Mbah Jum berprofesi sebagai penjual tempe di pasar. Beliau merawat keempat cucunya sendiri, dengan bermodalkan uang lima puluh ribu perhari beliau sukses memberikan pendidikan agama yang baik. Buktinya dari keempat cucu tersebut semuanya sudah pernah mengkhatamkan Al-quran. Meskipun beliau buta sedari kecil namun amalan-amalan sunah tak pernah ketinggalan.
Setiap harinya durasi jualan tempe beliau hanya dua jam, tak pernah lebih dari dua jam. Menurut cucu terbesarnya yang biasa mengantar beliau ke pasar. Mbah Jum saat menunggu dagangannya pasti bersholawat secara perlahan, disaat pedagang lain menggunjing atau berbicara dengan pedagang lain, Mbah Jum tetap bersholawat.
Cara pelayanan beliau sangat mirip seperti kantin kejujuran. Karena mata beliau tak dapat melihat, setiap pembeli yang datang dipersilahkan untuk membayar sendiri dan mengambil kembaliannya sendiri. Bila dipikir secara logika, pasti si mbah yang menurut khatib berdomisili di Jogja ini akan merugi. Karena faktor kecurangan sangat mudah terjadi.
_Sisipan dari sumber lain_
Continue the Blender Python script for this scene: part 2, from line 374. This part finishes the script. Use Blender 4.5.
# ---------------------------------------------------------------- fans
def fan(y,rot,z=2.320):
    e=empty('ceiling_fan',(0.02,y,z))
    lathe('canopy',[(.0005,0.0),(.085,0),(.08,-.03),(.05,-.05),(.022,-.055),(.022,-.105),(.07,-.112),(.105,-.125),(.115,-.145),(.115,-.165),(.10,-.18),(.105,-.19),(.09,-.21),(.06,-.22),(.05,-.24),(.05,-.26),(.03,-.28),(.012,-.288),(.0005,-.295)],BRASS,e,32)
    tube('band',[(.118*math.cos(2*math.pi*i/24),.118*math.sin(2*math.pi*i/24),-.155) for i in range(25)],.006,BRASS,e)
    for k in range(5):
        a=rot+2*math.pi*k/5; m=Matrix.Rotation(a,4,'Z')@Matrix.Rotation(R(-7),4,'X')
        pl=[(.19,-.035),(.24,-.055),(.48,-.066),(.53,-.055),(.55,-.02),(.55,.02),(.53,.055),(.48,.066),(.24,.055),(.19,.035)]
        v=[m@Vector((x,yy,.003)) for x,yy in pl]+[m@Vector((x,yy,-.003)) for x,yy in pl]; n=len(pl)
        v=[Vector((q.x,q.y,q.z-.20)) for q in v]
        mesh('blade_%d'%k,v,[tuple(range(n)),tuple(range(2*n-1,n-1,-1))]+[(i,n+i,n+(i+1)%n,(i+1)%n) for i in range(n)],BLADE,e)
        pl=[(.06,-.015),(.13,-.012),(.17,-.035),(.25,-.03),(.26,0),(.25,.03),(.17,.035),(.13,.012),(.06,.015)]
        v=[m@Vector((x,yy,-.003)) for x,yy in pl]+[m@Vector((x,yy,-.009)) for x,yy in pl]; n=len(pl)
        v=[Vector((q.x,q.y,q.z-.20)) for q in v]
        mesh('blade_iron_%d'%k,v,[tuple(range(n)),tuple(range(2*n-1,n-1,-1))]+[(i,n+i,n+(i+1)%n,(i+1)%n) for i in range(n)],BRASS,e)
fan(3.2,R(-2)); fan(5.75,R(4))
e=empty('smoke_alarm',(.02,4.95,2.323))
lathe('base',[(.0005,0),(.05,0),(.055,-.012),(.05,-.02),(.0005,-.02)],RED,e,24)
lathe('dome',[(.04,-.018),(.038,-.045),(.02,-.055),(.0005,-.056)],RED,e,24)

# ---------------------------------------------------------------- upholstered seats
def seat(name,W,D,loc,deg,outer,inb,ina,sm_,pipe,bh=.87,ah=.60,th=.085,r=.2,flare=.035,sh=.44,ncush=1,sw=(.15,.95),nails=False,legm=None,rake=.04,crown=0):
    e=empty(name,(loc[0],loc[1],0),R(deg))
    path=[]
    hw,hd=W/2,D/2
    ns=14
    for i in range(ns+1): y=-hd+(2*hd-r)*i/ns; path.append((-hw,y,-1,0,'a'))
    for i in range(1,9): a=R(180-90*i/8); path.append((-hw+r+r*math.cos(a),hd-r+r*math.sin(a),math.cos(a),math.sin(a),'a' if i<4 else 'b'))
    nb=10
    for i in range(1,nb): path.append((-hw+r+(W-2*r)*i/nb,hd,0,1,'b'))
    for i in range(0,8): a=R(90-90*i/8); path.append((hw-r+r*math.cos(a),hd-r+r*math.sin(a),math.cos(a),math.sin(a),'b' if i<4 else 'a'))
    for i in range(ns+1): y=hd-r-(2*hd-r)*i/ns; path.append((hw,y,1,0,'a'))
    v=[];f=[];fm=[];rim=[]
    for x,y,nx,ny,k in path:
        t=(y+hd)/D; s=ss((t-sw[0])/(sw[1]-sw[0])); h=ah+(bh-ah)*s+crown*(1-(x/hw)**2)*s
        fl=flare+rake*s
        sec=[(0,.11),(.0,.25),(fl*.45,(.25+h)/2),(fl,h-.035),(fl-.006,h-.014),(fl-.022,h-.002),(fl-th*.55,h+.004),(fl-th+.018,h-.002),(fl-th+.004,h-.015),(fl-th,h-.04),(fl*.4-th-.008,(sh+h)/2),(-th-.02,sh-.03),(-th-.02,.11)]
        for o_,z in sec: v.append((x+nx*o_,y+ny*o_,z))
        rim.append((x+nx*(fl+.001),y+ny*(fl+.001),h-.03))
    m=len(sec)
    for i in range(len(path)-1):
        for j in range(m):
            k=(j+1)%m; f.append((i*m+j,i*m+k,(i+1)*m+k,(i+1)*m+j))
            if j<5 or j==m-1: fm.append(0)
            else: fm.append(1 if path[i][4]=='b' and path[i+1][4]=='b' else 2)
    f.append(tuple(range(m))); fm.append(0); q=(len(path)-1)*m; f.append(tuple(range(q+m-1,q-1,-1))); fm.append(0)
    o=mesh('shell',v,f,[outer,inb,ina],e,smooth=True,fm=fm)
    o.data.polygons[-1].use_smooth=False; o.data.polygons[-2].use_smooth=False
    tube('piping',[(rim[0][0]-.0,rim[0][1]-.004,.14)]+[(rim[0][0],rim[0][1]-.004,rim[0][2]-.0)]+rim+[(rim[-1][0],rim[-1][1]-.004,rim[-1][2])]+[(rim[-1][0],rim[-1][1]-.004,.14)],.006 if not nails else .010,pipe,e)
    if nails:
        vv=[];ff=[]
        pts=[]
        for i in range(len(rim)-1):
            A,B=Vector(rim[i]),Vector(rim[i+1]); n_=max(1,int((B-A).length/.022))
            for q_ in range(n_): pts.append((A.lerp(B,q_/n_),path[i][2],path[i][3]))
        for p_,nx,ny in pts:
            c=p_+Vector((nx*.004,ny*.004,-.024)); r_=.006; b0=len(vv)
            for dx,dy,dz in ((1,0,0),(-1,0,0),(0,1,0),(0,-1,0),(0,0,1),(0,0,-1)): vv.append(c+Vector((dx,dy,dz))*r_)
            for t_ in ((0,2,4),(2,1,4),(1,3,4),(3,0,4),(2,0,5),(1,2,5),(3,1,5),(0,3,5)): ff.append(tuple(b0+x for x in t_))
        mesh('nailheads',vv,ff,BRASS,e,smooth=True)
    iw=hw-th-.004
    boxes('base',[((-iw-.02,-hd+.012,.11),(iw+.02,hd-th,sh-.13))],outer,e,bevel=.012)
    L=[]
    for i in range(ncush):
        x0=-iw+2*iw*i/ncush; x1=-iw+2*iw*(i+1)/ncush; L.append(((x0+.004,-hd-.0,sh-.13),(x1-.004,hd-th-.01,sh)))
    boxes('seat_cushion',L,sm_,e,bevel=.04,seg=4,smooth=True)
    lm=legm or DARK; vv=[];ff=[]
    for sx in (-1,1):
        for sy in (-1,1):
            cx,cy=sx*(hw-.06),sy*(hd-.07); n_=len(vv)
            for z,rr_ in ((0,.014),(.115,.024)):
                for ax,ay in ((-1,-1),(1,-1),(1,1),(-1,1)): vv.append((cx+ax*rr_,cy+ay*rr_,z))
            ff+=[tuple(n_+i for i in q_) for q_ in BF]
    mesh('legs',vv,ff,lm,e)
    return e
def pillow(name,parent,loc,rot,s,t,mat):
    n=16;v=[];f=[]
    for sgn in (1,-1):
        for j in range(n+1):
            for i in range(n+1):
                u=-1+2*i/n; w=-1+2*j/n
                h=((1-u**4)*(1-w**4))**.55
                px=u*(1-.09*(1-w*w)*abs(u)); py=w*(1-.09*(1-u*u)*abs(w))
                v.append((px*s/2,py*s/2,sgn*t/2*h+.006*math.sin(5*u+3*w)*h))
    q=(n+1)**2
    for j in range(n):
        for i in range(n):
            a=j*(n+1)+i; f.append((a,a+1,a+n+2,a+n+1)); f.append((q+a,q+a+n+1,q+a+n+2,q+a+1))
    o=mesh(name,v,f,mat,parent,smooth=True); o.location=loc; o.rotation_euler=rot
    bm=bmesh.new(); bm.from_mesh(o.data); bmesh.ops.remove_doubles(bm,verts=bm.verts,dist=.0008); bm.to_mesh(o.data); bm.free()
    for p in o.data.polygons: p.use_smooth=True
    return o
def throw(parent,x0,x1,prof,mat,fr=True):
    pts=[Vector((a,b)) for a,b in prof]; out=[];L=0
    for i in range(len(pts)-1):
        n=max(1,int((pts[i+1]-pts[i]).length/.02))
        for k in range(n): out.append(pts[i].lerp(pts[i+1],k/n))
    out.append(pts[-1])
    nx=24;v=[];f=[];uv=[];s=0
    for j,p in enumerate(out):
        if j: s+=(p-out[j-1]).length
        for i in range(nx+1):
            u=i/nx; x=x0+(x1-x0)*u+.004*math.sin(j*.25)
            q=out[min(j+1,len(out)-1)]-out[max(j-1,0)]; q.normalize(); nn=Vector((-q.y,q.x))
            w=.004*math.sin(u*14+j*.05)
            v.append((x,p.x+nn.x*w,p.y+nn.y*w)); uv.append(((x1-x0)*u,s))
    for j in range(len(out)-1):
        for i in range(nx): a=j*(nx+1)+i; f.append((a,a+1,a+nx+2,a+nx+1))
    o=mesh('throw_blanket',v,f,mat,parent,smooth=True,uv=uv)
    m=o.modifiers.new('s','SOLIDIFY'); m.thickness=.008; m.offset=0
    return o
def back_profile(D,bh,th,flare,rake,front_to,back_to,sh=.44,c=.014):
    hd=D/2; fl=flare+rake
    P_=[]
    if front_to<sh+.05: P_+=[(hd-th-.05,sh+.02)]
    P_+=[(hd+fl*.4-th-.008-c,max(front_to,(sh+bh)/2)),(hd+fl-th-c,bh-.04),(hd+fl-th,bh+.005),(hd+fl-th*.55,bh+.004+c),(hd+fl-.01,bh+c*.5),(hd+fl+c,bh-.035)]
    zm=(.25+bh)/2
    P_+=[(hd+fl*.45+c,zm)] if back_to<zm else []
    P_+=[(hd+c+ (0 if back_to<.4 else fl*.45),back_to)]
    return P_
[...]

Saat pulangnya lagi-lagi beliau memilih untuk merugi karena Allah. Ketika hasil penjualannya lebih dari lima puluh ribu pasti akan disumbangkan untuk masjid. Karena modal untuk membuat tempe hanya dua puluh ribu sedangkan harga yang pantas untuk tempe dagangannya hanya senilai lima puluh ribu. Selebihnya pasti rizki yang diberikan tuhan, maka dari itu beliau kembalikan ke rumah tuhan (Baitullah).
Dengan pola pencarian rizki seperti itu Mbah Jum merasakan kedamaian, ketenangan dan keikhlasan dalam menjalani hidup. Sehingga tak ada masalah yang besar bagi beliau, meskipun tak dapat melihat beliau tetap dapat mendidik cucunya dengan baik. Hanya dengan modal lima puluh ribu dari hasil penjualan tempe, tidak lebih.